In ascolto
Summertime
Forse il tempo non è dei migliori, ma almeno ufficialmente è iniziata l’estate. “Summertime, and the livin’ is easy; fish are jumping and the cotton is high…”. Era il 1935 e a Broadway andava in scena Porgy and Bess, musical firmato da George Gershwin e DuBose Heywood. Qua e là, in diversi punti, ritornava la malinconia di Summertime, un brano che in questi 80 anni ha avuto oltre 30.000 cover, un vero record. Di certo i due autori non avrebbero mai immaginato tanto successo.
Summertime è la classica espressione di una tradizione che aveva avuto inizio qualche anno prima con il musical Showboat di Jerome Kern e Oscar Hammerstein II, in cui si sperimentava la fusione tra le diverse espressioni della musica afroamericana (jazz, ragtime, spiritual) e lo stile europeo, esperimento che peraltro aveva già condotto lo stesso Gershwin nel 1922, in modo un po’ defilato, con la sua jazz opera Blue Monday, dando vita a un genere nuovo e originale.
Tutti si sono cimentati con l’esecuzione di Summertime, ciascuno secondo il proprio background e il proprio stile: la voce storica del gospel Mahalia Jackson ha registrato una versione in cui unisce il brano al celebre spiritual “Sometimes I feel like a motherless child”, Billie Holiday la sentiva jazz e l’ha interpretata con il suo carattere inconfondibile e unico e se Ella Fitgerald e Louis Armstrong scelsero lo stile classico della grande orchestra, Billy Stewart scalò le classifiche in Inghilterra con la sua versione R&B tipicamente anni 60.
Sta di fatto che questa ninna nanna che ha le sonorità e la scala pentatonica, tipiche della musica afroamericana di ogni tempo e contiene l’immaginario dei campi di cotone e degli schiavi lungo il Mississipi, secondo alcuni critici avrebbe in realtà origine in una ninna nanna ucraina in yiddish.
E così non è mancato chi ha fatto il percorso al contrario, ovvero c’è chi ha trasformato Summertime in Zumertsayt.
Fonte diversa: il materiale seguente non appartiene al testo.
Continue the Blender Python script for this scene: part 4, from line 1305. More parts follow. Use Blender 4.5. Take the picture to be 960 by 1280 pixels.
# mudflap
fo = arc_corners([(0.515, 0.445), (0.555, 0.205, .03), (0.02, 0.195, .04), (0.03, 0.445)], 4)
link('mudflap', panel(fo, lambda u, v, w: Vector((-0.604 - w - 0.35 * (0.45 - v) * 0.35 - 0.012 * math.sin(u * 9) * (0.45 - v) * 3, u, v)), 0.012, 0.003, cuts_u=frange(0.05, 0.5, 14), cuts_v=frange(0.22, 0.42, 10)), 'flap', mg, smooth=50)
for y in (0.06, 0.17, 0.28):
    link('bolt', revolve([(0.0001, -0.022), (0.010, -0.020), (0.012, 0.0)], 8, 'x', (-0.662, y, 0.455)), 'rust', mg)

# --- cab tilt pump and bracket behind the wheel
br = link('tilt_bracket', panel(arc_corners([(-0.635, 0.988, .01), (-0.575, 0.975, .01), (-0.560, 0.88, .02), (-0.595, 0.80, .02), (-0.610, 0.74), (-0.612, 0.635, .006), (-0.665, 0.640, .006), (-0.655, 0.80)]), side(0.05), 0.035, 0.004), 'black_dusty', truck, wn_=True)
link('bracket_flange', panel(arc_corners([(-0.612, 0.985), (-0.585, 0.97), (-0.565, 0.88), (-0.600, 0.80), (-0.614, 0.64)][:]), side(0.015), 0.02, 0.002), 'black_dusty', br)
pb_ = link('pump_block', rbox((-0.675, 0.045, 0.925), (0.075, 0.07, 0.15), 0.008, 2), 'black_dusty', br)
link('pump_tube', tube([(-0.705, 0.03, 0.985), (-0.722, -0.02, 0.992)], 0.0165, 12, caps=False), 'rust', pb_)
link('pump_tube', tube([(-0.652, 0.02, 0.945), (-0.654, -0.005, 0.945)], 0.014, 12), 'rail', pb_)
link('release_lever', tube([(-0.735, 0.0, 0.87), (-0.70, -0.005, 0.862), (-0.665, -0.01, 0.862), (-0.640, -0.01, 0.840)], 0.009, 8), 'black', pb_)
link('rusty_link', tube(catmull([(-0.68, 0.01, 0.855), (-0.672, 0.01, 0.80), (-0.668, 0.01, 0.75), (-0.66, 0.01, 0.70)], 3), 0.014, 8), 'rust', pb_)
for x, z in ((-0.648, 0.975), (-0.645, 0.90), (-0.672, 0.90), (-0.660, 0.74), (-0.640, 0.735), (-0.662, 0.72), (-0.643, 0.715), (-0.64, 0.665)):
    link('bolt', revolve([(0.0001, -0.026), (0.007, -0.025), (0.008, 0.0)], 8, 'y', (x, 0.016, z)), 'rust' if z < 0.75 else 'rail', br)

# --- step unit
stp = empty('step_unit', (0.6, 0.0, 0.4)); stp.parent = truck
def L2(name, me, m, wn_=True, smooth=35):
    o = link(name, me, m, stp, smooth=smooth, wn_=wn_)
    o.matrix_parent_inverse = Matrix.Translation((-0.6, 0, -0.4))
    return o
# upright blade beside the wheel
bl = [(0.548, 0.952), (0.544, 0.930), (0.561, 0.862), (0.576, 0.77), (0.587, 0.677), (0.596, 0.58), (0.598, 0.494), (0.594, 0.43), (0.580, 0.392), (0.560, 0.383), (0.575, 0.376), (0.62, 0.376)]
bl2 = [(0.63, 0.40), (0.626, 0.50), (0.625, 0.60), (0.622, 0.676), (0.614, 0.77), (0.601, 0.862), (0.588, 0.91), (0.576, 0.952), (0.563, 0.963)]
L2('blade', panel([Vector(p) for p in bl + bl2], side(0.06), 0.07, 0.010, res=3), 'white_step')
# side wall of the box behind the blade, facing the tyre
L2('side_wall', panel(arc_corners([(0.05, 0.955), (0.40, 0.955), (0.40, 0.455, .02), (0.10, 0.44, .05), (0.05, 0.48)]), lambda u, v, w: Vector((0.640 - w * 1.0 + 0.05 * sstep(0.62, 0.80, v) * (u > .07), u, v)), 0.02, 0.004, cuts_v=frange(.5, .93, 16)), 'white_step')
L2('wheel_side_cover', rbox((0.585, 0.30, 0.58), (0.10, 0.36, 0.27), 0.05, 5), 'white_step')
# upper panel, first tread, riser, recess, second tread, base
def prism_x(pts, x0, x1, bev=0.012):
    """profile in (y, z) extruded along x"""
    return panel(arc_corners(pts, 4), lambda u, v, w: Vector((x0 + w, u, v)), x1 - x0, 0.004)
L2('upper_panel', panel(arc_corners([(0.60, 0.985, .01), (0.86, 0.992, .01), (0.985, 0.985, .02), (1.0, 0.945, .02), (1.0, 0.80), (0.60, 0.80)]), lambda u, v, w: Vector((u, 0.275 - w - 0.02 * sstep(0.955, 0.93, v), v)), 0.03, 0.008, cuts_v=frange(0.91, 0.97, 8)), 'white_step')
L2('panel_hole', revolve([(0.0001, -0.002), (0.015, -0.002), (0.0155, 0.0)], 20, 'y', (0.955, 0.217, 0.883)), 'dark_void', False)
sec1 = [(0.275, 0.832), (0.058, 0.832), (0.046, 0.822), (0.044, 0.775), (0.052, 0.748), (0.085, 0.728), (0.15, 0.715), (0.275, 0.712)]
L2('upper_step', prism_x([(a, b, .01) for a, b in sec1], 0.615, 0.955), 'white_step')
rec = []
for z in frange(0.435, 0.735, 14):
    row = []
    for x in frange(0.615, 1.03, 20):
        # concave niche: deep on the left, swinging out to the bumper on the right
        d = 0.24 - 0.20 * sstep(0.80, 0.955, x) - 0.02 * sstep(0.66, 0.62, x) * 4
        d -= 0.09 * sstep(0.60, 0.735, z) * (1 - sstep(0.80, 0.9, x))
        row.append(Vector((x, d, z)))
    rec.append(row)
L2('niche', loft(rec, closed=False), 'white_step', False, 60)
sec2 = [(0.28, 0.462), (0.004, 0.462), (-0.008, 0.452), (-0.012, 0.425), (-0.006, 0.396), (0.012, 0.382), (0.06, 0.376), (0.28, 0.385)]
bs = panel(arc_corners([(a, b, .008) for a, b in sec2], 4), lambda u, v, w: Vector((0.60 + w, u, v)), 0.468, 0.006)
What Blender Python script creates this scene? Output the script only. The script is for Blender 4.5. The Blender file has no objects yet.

Nel 2005 Lee Colbert, nata Leonor Ivy Goldberg a New York, da genitori ebrei immigrati dall’Est Europa e cresciuta tra Stati Uniti e Argentina, l’ha incisa e scelta come titolo per il suo album di canzoni yiddish e americane.
E oggi ascoltiamo Summertime – Zumertsayt, con i suoni dello yiddish e l’atmosfera dei jazz club. Di campi di cotone e ninna nanna non c’è più neppure l’ombra, ma come ogni grande canzone anche Summertime si comporta da camaleonte e non sa stare entro limiti definiti.